Saturday, February 21, 2009

Creating a Disney Experience in your Buiness

Creating a Disney Experience in your Business

I am in Orlando this week at the KW Family Reunion (annual conference) and today I was fortunate to hear Jeff with the Disney Institute talk about how Disney creates the magical experience. The thought that most rang true today and something that applies to us an our business is in evaluating our customer compass. What is important to our clients?

He talked about Taks vs Purpose. Everyone in Disney has a job title and with that job title comes a task that must be completed. If you ask everyone in the park what their task is, you will get a lot of different responses. However, if you aks every one of them what their purpose is....they ALL have the same answer. You see, at Disney, the Finance persons' main purpose is not to be "accurate" it is to be sure that everyone they come in contact with has a WOW experience.

If I asked your team what their task is...would I get different answers? Most likely. They all have different job descriptions. What if I asked them all what the purpose is....are you confident they would ALL give the same exact answer? If you asked me that questions, I would say "I think so"...but am I sure? This is a great time to check in with our team and see if we all have the same purpose. If not...what is the purpose? Remember, our clients only move once every 5 years. What makes the experience bad is the unknown. What purpose could you have as a team to make this move feel equivilant to a Disney experience.

Friday, February 20, 2009

new outlook on being successful

Books are incredible! In November, Gary Keller was speaking at a large National Mortgage conference. His message was great. He was giving the Lender community some great information on how to survive this market. Following the event I asked him if he had any information I could use to send to some of my coaching clients. He suggested I read the book "Outlier" by Malcolm Gladwell. It basically talks about the study of extremely successful people. The star sports players, top orchestra players, etc.

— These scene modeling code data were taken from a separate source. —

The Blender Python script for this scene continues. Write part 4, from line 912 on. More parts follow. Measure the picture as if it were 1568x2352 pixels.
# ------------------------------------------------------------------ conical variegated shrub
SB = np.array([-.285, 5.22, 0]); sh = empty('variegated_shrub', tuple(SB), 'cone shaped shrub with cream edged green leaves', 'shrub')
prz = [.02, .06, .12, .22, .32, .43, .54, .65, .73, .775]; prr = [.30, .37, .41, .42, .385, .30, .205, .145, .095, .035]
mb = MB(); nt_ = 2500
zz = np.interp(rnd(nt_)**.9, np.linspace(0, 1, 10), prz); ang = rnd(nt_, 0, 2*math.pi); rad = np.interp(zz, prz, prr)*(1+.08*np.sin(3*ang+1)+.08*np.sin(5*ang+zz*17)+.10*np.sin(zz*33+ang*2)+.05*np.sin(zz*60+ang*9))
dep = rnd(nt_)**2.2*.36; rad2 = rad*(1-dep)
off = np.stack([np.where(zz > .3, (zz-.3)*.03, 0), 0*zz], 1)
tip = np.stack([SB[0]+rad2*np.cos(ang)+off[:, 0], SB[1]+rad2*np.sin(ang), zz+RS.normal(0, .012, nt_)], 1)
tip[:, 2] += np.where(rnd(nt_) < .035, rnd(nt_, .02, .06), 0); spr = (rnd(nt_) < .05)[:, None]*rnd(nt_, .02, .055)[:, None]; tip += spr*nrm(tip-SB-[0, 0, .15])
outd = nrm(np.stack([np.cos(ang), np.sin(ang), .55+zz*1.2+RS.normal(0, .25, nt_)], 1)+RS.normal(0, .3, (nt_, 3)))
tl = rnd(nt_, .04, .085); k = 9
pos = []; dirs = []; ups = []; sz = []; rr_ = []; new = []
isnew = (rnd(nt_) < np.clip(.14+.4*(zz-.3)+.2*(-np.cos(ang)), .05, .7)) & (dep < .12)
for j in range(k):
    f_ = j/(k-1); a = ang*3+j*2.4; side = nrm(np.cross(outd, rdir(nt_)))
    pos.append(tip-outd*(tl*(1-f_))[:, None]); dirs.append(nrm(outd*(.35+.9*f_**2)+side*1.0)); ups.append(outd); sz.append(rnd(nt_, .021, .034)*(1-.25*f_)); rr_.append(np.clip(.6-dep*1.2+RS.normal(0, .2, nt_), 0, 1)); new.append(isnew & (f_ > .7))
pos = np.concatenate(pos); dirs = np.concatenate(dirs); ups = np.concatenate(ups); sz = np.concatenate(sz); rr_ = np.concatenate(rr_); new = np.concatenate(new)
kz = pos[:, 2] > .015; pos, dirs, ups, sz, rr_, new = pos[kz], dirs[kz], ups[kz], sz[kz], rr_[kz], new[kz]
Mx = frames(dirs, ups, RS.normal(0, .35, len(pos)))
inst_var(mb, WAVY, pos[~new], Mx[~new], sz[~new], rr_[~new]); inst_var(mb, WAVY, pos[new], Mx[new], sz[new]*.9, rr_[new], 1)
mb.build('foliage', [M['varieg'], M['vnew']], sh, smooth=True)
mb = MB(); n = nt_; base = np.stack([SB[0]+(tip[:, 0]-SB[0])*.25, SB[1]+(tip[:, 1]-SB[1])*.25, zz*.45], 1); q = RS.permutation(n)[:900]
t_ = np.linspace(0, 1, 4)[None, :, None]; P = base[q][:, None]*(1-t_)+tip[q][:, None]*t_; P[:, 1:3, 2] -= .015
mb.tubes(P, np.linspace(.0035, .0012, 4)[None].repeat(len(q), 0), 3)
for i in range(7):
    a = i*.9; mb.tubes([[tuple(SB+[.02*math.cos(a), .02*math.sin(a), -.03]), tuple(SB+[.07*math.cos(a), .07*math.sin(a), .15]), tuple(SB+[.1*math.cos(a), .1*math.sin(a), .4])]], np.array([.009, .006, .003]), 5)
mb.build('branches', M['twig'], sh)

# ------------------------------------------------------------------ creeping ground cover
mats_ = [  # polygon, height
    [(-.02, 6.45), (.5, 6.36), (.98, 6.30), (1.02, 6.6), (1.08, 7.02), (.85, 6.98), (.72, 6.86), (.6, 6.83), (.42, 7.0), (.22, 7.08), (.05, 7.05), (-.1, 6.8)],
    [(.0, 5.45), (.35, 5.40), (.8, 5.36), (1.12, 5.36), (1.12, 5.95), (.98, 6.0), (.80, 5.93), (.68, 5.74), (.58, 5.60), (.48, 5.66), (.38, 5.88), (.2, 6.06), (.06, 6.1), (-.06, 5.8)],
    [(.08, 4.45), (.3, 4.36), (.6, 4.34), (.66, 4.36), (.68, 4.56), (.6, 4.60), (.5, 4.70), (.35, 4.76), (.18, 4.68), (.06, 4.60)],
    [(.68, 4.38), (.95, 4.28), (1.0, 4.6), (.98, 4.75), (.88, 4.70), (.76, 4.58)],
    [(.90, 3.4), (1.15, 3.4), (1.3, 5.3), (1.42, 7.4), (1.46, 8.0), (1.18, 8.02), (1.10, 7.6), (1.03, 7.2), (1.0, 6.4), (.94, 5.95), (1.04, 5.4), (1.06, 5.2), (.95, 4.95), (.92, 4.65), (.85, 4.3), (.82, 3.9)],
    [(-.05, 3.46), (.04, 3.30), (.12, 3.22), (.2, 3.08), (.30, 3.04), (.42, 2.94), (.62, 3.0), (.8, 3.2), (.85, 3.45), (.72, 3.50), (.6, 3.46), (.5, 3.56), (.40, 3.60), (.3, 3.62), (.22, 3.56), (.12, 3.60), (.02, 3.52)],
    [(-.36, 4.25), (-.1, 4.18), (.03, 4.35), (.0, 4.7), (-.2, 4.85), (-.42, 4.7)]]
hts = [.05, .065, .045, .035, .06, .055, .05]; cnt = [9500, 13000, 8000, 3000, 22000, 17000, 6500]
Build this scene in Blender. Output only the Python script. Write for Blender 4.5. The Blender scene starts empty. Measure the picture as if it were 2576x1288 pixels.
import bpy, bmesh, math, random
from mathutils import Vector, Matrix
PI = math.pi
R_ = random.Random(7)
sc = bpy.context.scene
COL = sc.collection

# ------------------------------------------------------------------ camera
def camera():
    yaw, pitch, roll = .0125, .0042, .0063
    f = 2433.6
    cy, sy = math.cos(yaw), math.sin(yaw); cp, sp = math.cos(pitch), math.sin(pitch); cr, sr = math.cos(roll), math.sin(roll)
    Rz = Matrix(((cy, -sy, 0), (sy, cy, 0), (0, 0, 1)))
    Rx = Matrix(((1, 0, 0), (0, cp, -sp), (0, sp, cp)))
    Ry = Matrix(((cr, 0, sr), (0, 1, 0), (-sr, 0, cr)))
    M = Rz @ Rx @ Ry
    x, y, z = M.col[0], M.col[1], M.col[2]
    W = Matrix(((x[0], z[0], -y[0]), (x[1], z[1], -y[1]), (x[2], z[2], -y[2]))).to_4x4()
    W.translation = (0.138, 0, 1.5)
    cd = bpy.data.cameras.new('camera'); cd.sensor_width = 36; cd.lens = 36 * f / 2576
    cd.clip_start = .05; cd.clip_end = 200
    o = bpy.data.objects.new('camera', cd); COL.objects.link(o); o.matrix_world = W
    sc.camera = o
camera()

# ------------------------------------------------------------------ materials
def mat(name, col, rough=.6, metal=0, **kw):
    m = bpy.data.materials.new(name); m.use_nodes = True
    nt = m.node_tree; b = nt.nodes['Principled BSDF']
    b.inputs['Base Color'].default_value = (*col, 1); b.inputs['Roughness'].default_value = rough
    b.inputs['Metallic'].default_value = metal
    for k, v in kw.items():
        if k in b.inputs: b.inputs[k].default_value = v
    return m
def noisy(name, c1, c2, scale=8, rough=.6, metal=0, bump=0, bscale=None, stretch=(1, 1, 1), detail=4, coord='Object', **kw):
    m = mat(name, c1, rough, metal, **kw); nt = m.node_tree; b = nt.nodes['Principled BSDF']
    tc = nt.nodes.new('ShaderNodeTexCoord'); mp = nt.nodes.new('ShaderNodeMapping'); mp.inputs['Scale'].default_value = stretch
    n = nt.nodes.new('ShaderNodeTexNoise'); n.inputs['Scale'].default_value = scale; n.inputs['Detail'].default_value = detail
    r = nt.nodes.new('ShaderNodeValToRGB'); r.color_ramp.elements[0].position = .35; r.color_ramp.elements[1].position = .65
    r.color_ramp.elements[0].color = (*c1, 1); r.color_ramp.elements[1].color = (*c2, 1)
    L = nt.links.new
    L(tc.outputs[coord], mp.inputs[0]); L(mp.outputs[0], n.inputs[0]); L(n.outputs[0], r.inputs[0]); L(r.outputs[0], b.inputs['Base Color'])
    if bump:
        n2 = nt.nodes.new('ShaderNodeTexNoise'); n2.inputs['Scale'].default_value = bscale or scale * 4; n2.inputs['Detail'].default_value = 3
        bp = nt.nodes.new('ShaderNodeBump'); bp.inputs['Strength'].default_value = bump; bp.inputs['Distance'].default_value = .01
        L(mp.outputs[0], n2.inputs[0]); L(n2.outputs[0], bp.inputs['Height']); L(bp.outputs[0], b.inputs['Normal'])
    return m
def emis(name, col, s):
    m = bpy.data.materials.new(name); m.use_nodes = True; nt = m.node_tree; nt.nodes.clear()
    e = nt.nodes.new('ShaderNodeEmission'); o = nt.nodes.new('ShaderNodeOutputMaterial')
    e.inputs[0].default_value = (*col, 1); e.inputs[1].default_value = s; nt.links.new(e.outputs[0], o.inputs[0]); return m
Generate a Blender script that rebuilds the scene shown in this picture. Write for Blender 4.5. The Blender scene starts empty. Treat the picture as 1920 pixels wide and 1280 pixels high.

I just got into the book and there is a whole new perspective on why some are more successful than others. The piece that really blew me away was regarding the study of time practicing. We have all heard the saying "Practice makes Perfect" and in the book they found that some of the most successful people in their field just practice more than those that are just good. In fact, Mozart was playing music for 20 years before his masterpiece was created.

The study of violin players really helped me look at success in a new light. They did a study of Violin players. They put them in 3 groups. The most successful in one group, the semi-successful in another and the violinist that were not good at all and should be moving on to something else. What they found is the most successful violinist practiced quite a bit more than the middle group and the middle group practiced quite a bit more than the lower group. To summarize...the best players in the study had practiced over 10,000 hours compared to the next closest group that only practiced 8,000 hours and the lowest group had around 4,000 hours of practice.

Bobby Fischer became a Chessmaster only with over 10,000 hours of playing (practicing) chess. Very interesting. If you think about successful agents vs agents that don't make it, and look at their lead generation methods. The most successful agents lead generate almost 3 hours every day. If you apply the 10,000 hour rule to that, and you lead generate 3 hours every day, 5 days a week it will take you 12 years to get 10,000 hours of lead generation in. Can you imagine what your business would look like if you did 3 hours of lead generation for 12 years? Which also lends itself to people who are struggling just to put in 1 hour of lead generation every day. If you take that path it will take you 38 years. Now just understand that I am talking about doing real estate at the Bobby Fischer or Mozart level of success.

Sure puts a different perspective on how important it is to focus on the right things.....EVERY day! practice, practice, practice.